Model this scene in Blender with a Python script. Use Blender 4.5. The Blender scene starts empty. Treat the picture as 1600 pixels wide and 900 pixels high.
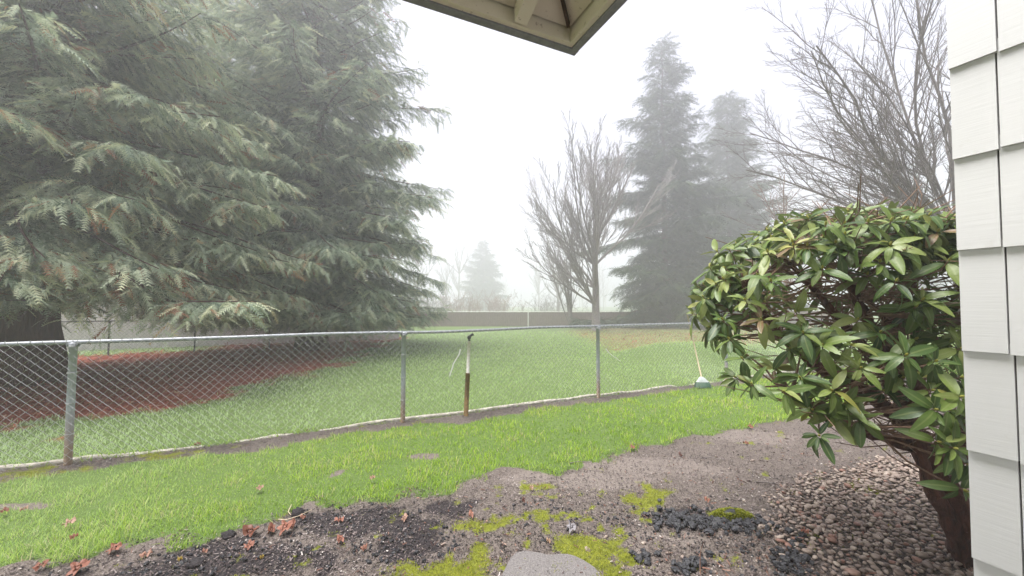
import bpy, math, random
import numpy as np
from mathutils import Vector
R = math.radians
rng = np.random.default_rng(7)
random.seed(7)
scene = bpy.context.scene
COL = scene.collection

# ------------------------------------------------------------------ camera
F, HOR, EYE = 600.0, 475.0, 1.62            # focal length in pixels of a 1600 wide frame, horizon row, eye height
PITCH = math.atan((HOR - 450.0) / F)
cam = bpy.data.cameras.new('camera')
cam.sensor_width, cam.lens = 36.0, 36.0 * F / 1600.0
cam.clip_start, cam.clip_end = 0.05, 2000.0
co = bpy.data.objects.new('camera', cam)
COL.objects.link(co)
co.location = (0, 0, EYE)
co.rotation_euler = (R(90) + PITCH, 0, 0)
scene.camera = co


def W(px, py, depth):
    """world point at a forward distance seen in a given direction"""
    dx, dy = (px - 800) / F, (450 - py) / F
    c, s = math.cos(PITCH), math.sin(PITCH)
    v = np.array([dx, c - dy * s, s + dy * c])
    return np.array([0, 0, EYE]) + v * (depth / v[1])


def G(px, py):
    """point of the flat ground in a given direction"""
    dx, dy = (px - 800) / F, (450 - py) / F
    c, s = math.cos(PITCH), math.sin(PITCH)
    v = np.array([dx, c - dy * s, s + dy * c])
    t = -EYE / v[2]
    return v[0] * t, v[1] * t


# ------------------------------------------------------------------ noise
_lat = rng.random((256, 256))


def vnoise(x, y):
    x = np.asarray(x, float); y = np.asarray(y, float)
    xi = np.floor(x).astype(int); yi = np.floor(y).astype(int)
    fx = x - xi; fy = y - yi
    fx = fx * fx * (3 - 2 * fx); fy = fy * fy * (3 - 2 * fy)
    a = _lat[xi & 255, yi & 255]; b = _lat[(xi + 1) & 255, yi & 255]
    c = _lat[xi & 255, (yi + 1) & 255]; d = _lat[(xi + 1) & 255, (yi + 1) & 255]
    return (a * (1 - fx) + b * fx) * (1 - fy) + (c * (1 - fx) + d * fx) * fy


def fbm(x, y, o=3):
    s = 0; a = 1; t = 0
    for i in range(o):
        s = s + a * vnoise(x * 2 ** i + 17.3 * i, y * 2 ** i + 5.7 * i); t += a; a *= .5
    return s / t          # 0..1


def sstep(a, b, x):
    t = np.clip((x - a) / (b - a), 0, 1)
    return t * t * (3 - 2 * t)


def poly_sd(x, y, poly):
    """signed distance, positive inside"""
    x = np.asarray(x, float); y = np.asarray(y, float)
    inside = np.zeros(x.shape, bool); d = np.full(x.shape, 1e9)
    n = len(poly)
    for i in range(n):
        ax, ay = poly[i]; bx, by = poly[(i + 1) % n]
        ex, ey = bx - ax, by - ay
        t = np.clip(((x - ax) * ex + (y - ay) * ey) / (ex * ex + ey * ey + 1e-12), 0, 1)
        d = np.minimum(d, (x - ax - t * ex) ** 2 + (y - ay - t * ey) ** 2)
        if ay != by:
            c = ((ay > y) != (by > y)) & (x < ex * (y - ay) / (by - ay) + ax)
            inside ^= c
    d = np.sqrt(d)
    return np.where(inside, d, -d)


# ------------------------------------------------------------------ layout
P1 = np.array(G(106, 725)); P3 = np.array(G(935, 621))
FE = (P3 - P1) / np.linalg.norm(P3 - P1)                 # direction along the fence
FN = np.array([-FE[1], FE[0]])                           # away from the house
SPAN = np.linalg.norm(P3 - P1) / 2
HD = -FN                                                 # towards the house side


def fence_uv(x, y):
    dx = np.asarray(x) - P1[0]; dy = np.asarray(y) - P1[1]
    return dx * FE[0] + dy * FE[1], dx * FN[0] + dy * FN[1]


dirt_poly = [G(*p) for p in [(-500, 960), (0, 892), (150, 862), (300, 842), (400, 816), (470, 792), (600, 780), (700, 767),
                             (750, 748), (762, 736), (870, 731), (960, 716), (1000, 697), (1080, 682), (1180, 662),
                             (1240, 651), (1330, 640), (1372, 600), (1400, 575)]] + [(9, 9.2), (12, 6), (10, -3), (-6, -3)]
litter1 = [G(*p) for p in [(-420, 690), (0, 664), (150, 656), (330, 622), (480, 580), (560, 545), (628, 520), (560, 512),
                           (430, 522), (300, 541), (120, 549), (-100, 558), (-600, 570)]]
litter2 = [G(*p) for p in [(880, 512), (935, 530), (960, 548), (1000, 545), (1060, 538), (1200, 535), (1420, 522),
                           (1250, 503), (950, 503)]]
gravel_poly = [G(*p) for p in [(1195, 800), (1230, 762), (1300, 728), (1400, 712), (1470, 735), (1530, 800), (1640, 905), (1600, 960),
                               (1270, 960), (1300, 905), (1215, 850)]]
MOUND = np.array([5.9, 12.2])
moss_blobs = [((745, 885), 75, 26, 1), ((665, 886), 42, 16, 1), ((770, 820), 80, 22, .55), ((858, 806), 50, 14, .7), ((930, 862), 62, 34, 1),
              ((955, 885), 32, 16, 1), ((1010, 770), 38, 12, .8), ((1360, 765), 22, 10, .9), ((880, 840), 90, 20, .45),
              ((90, 742), 70, 12, .95), ((262, 714), 60, 9, .95), ((20, 741), 40, 7, .8), ((1265, 845), 40, 14, .4), ((820, 760), 70, 12, .35)]


def moss_val(x, y):
    m = np.zeros(np.shape(x))
    for (px, py), rx, ry, s in moss_blobs:
        cx, cy = G(px, py)
        x1, _ = G(px + rx, py); _, y1 = G(px, py - ry)
        ax, ay = abs(x1 - cx) * 1.2, abs(y1 - cy) * 1.25
        m = np.maximum(m, s * np.exp(-((x - cx) / ax) ** 2 - ((y - cy) / ay) ** 2))
    n = fbm(x * 9, y * 9, 3)
    return sstep(.34, .70, m * .92 + (n - .5) * 1.7 + (fbm(x * 38, y * 38, 2) - .5) * .5)


bare_blobs = [((665, 715), 30, 6), ((526, 740), 12, 6), ((35, 790), 55, 7)]


def bare_val(x, y):
    m = np.zeros(np.shape(x))
    for (px, py), rx, ry in bare_blobs:
        cx, cy = G(px, py); x1, _ = G(px + rx, py); _, y1 = G(px, py - ry)
        m = np.maximum(m, np.exp(-((x - cx) / abs(x1 - cx)) ** 2 - ((y - cy) / abs(y1 - cy)) ** 2))
    return sstep(.4, .6, m + (fbm(x * 8, y * 8) - .5) * .5)


def dirt_sd(x, y):
    return poly_sd(x, y, dirt_poly) + (fbm(np.asarray(x) * 5, np.asarray(y) * 5, 5) - .5) * .44


def strip_val(x, y):
    u, v = fence_uv(x, y)
    w = .30 + (fbm(u * 1.7, u * 0 + 3) - .5) * .5 + (fbm(np.asarray(x) * 7, np.asarray(y) * 7) - .5) * .22
    w = w * (1 - .35 * sstep(2, 8, u))
    return sstep(-w - .04, -w + .04, v) * (1 - sstep(.03, .09, v + (fbm(u * 5, u * 0 + 9) - .5) * .1))


def litter_val(x, y):
    n = (fbm(np.asarray(x) * 1.3, np.asarray(y) * 1.3, 4) - .5)
    d1 = poly_sd(x, y, litter1) + n * 2.4 + (fbm(np.asarray(x) * 6, np.asarray(y) * 6, 2) - .5) * .7
    d2 = poly_sd(x, y, litter2) + n * 1.2
    return np.maximum(sstep(-.45, .5, d1), sstep(-.8, .9, d2) * .30)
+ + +
=== OBJECTIVE ===
Transcribe the listing above verbatim. Omit the pictures.

=== RESULT FOR THIS TASK ===
Model this scene in Blender with a Python script. Use Blender 4.5. The Blender scene starts empty. Treat the picture as 1600 pixels wide and 900 pixels high.
import bpy, math, random
import numpy as np
from mathutils import Vector
R = math.radians
rng = np.random.default_rng(7)
random.seed(7)
scene = bpy.context.scene
COL = scene.collection

# ------------------------------------------------------------------ camera
F, HOR, EYE = 600.0, 475.0, 1.62            # focal length in pixels of a 1600 wide frame, horizon row, eye height
PITCH = math.atan((HOR - 450.0) / F)
cam = bpy.data.cameras.new('camera')
cam.sensor_width, cam.lens = 36.0, 36.0 * F / 1600.0
cam.clip_start, cam.clip_end = 0.05, 2000.0
co = bpy.data.objects.new('camera', cam)
COL.objects.link(co)
co.location = (0, 0, EYE)
co.rotation_euler = (R(90) + PITCH, 0, 0)
scene.camera = co


def W(px, py, depth):
    """world point at a forward distance seen in a given direction"""
    dx, dy = (px - 800) / F, (450 - py) / F
    c, s = math.cos(PITCH), math.sin(PITCH)
    v = np.array([dx, c - dy * s, s + dy * c])
    return np.array([0, 0, EYE]) + v * (depth / v[1])


def G(px, py):
    """point of the flat ground in a given direction"""
    dx, dy = (px - 800) / F, (450 - py) / F
    c, s = math.cos(PITCH), math.sin(PITCH)
    v = np.array([dx, c - dy * s, s + dy * c])
    t = -EYE / v[2]
    return v[0] * t, v[1] * t


# ------------------------------------------------------------------ noise
_lat = rng.random((256, 256))


def vnoise(x, y):
    x = np.asarray(x, float); y = np.asarray(y, float)
    xi = np.floor(x).astype(int); yi = np.floor(y).astype(int)
    fx = x - xi; fy = y - yi
    fx = fx * fx * (3 - 2 * fx); fy = fy * fy * (3 - 2 * fy)
    a = _lat[xi & 255, yi & 255]; b = _lat[(xi + 1) & 255, yi & 255]
    c = _lat[xi & 255, (yi + 1) & 255]; d = _lat[(xi + 1) & 255, (yi + 1) & 255]
    return (a * (1 - fx) + b * fx) * (1 - fy) + (c * (1 - fx) + d * fx) * fy


def fbm(x, y, o=3):
    s = 0; a = 1; t = 0
    for i in range(o):
        s = s + a * vnoise(x * 2 ** i + 17.3 * i, y * 2 ** i + 5.7 * i); t += a; a *= .5
    return s / t          # 0..1


def sstep(a, b, x):
    t = np.clip((x - a) / (b - a), 0, 1)
    return t * t * (3 - 2 * t)


def poly_sd(x, y, poly):
    """signed distance, positive inside"""
    x = np.asarray(x, float); y = np.asarray(y, float)
    inside = np.zeros(x.shape, bool); d = np.full(x.shape, 1e9)
    n = len(poly)
    for i in range(n):
        ax, ay = poly[i]; bx, by = poly[(i + 1) % n]
        ex, ey = bx - ax, by - ay
        t = np.clip(((x - ax) * ex + (y - ay) * ey) / (ex * ex + ey * ey + 1e-12), 0, 1)
        d = np.minimum(d, (x - ax - t * ex) ** 2 + (y - ay - t * ey) ** 2)
        if ay != by:
            c = ((ay > y) != (by > y)) & (x < ex * (y - ay) / (by - ay) + ax)
            inside ^= c
    d = np.sqrt(d)
    return np.where(inside, d, -d)


# ------------------------------------------------------------------ layout
P1 = np.array(G(106, 725)); P3 = np.array(G(935, 621))
FE = (P3 - P1) / np.linalg.norm(P3 - P1)                 # direction along the fence
FN = np.array([-FE[1], FE[0]])                           # away from the house
SPAN = np.linalg.norm(P3 - P1) / 2
HD = -FN                                                 # towards the house side


def fence_uv(x, y):
    dx = np.asarray(x) - P1[0]; dy = np.asarray(y) - P1[1]
    return dx * FE[0] + dy * FE[1], dx * FN[0] + dy * FN[1]


dirt_poly = [G(*p) for p in [(-500, 960), (0, 892), (150, 862), (300, 842), (400, 816), (470, 792), (600, 780), (700, 767),
                             (750, 748), (762, 736), (870, 731), (960, 716), (1000, 697), (1080, 682), (1180, 662),
                             (1240, 651), (1330, 640), (1372, 600), (1400, 575)]] + [(9, 9.2), (12, 6), (10, -3), (-6, -3)]
litter1 = [G(*p) for p in [(-420, 690), (0, 664), (150, 656), (330, 622), (480, 580), (560, 545), (628, 520), (560, 512),
                           (430, 522), (300, 541), (120, 549), (-100, 558), (-600, 570)]]
litter2 = [G(*p) for p in [(880, 512), (935, 530), (960, 548), (1000, 545), (1060, 538), (1200, 535), (1420, 522),
                           (1250, 503), (950, 503)]]
gravel_poly = [G(*p) for p in [(1195, 800), (1230, 762), (1300, 728), (1400, 712), (1470, 735), (1530, 800), (1640, 905), (1600, 960),
                               (1270, 960), (1300, 905), (1215, 850)]]
MOUND = np.array([5.9, 12.2])
moss_blobs = [((745, 885), 75, 26, 1), ((665, 886), 42, 16, 1), ((770, 820), 80, 22, .55), ((858, 806), 50, 14, .7), ((930, 862), 62, 34, 1),
              ((955, 885), 32, 16, 1), ((1010, 770), 38, 12, .8), ((1360, 765), 22, 10, .9), ((880, 840), 90, 20, .45),
              ((90, 742), 70, 12, .95), ((262, 714), 60, 9, .95), ((20, 741), 40, 7, .8), ((1265, 845), 40, 14, .4), ((820, 760), 70, 12, .35)]


def moss_val(x, y):
    m = np.zeros(np.shape(x))
    for (px, py), rx, ry, s in moss_blobs:
        cx, cy = G(px, py)
        x1, _ = G(px + rx, py); _, y1 = G(px, py - ry)
        ax, ay = abs(x1 - cx) * 1.2, abs(y1 - cy) * 1.25
        m = np.maximum(m, s * np.exp(-((x - cx) / ax) ** 2 - ((y - cy) / ay) ** 2))
    n = fbm(x * 9, y * 9, 3)
    return sstep(.34, .70, m * .92 + (n - .5) * 1.7 + (fbm(x * 38, y * 38, 2) - .5) * .5)


bare_blobs = [((665, 715), 30, 6), ((526, 740), 12, 6), ((35, 790), 55, 7)]


def bare_val(x, y):
    m = np.zeros(np.shape(x))
    for (px, py), rx, ry in bare_blobs:
        cx, cy = G(px, py); x1, _ = G(px + rx, py); _, y1 = G(px, py - ry)
        m = np.maximum(m, np.exp(-((x - cx) / abs(x1 - cx)) ** 2 - ((y - cy) / abs(y1 - cy)) ** 2))
    return sstep(.4, .6, m + (fbm(x * 8, y * 8) - .5) * .5)


def dirt_sd(x, y):
    return poly_sd(x, y, dirt_poly) + (fbm(np.asarray(x) * 5, np.asarray(y) * 5, 5) - .5) * .44


def strip_val(x, y):
    u, v = fence_uv(x, y)
    w = .30 + (fbm(u * 1.7, u * 0 + 3) - .5) * .5 + (fbm(np.asarray(x) * 7, np.asarray(y) * 7) - .5) * .22
    w = w * (1 - .35 * sstep(2, 8, u))
    return sstep(-w - .04, -w + .04, v) * (1 - sstep(.03, .09, v + (fbm(u * 5, u * 0 + 9) - .5) * .1))


def litter_val(x, y):
    n = (fbm(np.asarray(x) * 1.3, np.asarray(y) * 1.3, 4) - .5)
    d1 = poly_sd(x, y, litter1) + n * 2.4 + (fbm(np.asarray(x) * 6, np.asarray(y) * 6, 2) - .5) * .7
    d2 = poly_sd(x, y, litter2) + n * 1.2
    return np.maximum(sstep(-.45, .5, d1), sstep(-.8, .9, d2) * .30)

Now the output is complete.